▶ Required task
Show all lines from the listing below that contain "Blender".
--------------------------------
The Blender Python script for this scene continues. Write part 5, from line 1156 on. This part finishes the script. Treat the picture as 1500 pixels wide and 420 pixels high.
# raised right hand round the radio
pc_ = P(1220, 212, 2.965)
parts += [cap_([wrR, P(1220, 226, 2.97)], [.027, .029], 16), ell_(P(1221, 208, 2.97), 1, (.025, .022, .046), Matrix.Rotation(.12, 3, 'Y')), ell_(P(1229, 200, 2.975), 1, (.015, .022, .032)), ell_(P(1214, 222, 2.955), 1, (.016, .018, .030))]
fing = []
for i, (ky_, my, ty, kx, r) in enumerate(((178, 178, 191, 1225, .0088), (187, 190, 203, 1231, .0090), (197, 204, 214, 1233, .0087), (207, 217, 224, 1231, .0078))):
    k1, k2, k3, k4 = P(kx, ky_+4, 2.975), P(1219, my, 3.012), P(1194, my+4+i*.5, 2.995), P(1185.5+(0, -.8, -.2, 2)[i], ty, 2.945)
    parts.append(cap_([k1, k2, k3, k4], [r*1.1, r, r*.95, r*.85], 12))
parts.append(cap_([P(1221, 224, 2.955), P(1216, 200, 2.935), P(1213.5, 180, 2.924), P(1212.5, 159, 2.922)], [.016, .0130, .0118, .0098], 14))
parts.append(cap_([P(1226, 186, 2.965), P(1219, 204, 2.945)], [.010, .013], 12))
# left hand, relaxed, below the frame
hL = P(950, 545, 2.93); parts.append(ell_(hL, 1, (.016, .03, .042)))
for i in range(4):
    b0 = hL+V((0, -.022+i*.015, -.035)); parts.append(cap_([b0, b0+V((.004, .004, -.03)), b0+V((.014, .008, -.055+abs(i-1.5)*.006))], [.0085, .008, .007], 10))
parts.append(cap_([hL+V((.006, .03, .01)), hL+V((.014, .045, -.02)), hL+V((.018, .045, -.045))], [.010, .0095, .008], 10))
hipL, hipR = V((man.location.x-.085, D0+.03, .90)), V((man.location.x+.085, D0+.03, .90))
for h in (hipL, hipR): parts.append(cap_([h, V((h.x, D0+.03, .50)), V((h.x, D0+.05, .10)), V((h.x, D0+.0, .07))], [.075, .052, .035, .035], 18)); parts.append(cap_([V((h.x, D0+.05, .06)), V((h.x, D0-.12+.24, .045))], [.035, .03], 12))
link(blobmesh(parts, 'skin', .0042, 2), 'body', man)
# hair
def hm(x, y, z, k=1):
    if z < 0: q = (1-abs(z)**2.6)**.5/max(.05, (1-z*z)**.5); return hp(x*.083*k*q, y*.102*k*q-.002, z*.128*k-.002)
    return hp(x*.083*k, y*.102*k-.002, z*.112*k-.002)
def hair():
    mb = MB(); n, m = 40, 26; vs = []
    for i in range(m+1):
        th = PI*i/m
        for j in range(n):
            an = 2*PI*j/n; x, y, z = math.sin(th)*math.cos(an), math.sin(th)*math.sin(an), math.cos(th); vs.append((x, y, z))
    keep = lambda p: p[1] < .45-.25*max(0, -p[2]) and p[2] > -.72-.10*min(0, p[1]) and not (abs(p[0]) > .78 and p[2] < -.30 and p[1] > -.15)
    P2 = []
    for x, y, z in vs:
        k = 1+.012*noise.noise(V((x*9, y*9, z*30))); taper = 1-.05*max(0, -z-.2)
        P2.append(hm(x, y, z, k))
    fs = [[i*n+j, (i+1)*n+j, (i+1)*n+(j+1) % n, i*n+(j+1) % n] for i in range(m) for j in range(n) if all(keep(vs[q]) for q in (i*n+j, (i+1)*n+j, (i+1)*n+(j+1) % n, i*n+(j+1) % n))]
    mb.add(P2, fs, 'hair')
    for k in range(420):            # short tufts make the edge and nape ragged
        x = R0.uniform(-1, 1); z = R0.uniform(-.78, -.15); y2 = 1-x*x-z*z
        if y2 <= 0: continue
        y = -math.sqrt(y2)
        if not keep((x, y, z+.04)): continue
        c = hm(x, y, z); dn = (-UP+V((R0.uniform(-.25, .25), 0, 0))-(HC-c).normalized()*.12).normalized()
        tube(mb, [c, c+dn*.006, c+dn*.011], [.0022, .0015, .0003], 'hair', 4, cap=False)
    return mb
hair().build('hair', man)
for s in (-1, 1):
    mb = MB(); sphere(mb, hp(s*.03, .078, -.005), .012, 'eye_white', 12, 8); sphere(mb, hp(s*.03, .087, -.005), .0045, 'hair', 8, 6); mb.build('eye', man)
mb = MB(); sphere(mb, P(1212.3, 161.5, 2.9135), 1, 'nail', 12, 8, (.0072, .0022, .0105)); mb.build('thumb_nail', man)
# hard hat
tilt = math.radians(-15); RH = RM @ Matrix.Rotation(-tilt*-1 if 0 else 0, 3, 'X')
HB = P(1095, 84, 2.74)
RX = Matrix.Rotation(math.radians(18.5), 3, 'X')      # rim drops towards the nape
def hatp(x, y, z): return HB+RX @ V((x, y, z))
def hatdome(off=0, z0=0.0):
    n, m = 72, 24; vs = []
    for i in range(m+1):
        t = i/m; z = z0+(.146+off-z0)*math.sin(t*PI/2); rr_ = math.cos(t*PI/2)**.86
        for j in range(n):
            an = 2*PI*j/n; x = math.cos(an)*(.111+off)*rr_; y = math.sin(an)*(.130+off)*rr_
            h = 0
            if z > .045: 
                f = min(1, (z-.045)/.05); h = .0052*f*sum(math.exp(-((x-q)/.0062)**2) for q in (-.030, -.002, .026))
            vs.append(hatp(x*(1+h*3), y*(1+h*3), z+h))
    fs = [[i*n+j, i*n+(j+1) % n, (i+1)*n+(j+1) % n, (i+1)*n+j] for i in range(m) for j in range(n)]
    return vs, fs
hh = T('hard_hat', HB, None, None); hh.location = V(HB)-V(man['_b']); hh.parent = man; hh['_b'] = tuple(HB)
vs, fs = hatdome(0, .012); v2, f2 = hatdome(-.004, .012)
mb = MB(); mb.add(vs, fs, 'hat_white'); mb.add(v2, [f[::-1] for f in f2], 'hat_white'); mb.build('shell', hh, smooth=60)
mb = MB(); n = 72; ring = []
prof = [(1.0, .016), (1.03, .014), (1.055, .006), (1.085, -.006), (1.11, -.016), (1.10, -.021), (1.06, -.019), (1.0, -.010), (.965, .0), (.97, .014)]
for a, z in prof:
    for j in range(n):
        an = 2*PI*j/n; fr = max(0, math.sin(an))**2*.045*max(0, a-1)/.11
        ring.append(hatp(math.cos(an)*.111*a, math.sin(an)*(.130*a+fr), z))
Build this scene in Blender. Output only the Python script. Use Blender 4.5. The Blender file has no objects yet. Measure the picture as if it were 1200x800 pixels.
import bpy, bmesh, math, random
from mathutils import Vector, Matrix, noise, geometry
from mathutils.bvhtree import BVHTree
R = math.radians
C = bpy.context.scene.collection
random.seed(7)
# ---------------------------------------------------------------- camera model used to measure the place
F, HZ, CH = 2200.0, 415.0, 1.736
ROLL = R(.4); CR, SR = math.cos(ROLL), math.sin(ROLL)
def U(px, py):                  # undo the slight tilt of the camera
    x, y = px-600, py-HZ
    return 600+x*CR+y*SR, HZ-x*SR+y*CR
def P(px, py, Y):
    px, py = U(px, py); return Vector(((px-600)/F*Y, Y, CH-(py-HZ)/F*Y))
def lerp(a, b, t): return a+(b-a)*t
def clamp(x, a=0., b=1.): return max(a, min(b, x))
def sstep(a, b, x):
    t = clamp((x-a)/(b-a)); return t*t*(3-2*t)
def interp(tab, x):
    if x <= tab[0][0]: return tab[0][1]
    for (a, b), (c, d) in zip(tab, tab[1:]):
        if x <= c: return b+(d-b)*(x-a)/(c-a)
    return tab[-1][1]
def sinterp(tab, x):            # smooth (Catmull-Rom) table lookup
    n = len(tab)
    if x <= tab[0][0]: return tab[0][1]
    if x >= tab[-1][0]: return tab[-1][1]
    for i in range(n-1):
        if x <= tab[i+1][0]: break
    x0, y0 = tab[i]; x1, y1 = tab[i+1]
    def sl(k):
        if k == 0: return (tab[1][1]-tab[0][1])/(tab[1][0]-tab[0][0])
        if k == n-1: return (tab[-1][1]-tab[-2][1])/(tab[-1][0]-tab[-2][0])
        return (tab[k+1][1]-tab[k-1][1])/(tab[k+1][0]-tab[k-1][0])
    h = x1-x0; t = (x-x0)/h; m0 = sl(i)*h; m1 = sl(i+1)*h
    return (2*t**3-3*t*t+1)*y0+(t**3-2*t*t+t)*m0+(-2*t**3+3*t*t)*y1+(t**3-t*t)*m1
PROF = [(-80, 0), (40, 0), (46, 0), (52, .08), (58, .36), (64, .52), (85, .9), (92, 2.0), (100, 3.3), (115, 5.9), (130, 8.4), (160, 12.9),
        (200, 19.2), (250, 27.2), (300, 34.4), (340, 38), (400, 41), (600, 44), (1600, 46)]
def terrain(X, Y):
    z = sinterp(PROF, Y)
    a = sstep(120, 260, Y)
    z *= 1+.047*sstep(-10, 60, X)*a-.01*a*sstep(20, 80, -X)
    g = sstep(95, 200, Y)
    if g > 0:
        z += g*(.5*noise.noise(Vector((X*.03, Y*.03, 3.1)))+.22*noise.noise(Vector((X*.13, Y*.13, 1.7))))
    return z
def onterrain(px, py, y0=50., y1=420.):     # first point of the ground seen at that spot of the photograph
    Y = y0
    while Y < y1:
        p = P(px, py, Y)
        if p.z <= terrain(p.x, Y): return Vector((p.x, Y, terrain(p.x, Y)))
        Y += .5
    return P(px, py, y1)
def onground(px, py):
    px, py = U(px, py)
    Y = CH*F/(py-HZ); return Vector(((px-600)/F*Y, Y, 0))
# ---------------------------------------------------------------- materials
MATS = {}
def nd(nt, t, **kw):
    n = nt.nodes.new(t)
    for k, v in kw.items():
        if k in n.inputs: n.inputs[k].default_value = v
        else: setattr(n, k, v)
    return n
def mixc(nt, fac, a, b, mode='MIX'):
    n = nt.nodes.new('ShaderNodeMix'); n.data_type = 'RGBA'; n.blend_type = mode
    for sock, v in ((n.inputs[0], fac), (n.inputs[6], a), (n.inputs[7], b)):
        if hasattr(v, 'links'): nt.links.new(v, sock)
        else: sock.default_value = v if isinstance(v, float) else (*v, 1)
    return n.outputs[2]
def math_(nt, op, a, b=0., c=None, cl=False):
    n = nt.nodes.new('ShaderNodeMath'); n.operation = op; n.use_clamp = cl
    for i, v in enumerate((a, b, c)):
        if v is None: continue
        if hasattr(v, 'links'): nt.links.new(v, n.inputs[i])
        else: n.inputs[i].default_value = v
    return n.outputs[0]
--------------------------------
▶ Solution to the exercise
The Blender Python script for this scene continues. Write part 5, from line 1156 on. This part finishes the script. Treat the picture as 1500 pixels wide and 420 pixels high.
Build this scene in Blender. Output only the Python script. Use Blender 4.5. The Blender file has no objects yet. Measure the picture as if it were 1200x800 pixels.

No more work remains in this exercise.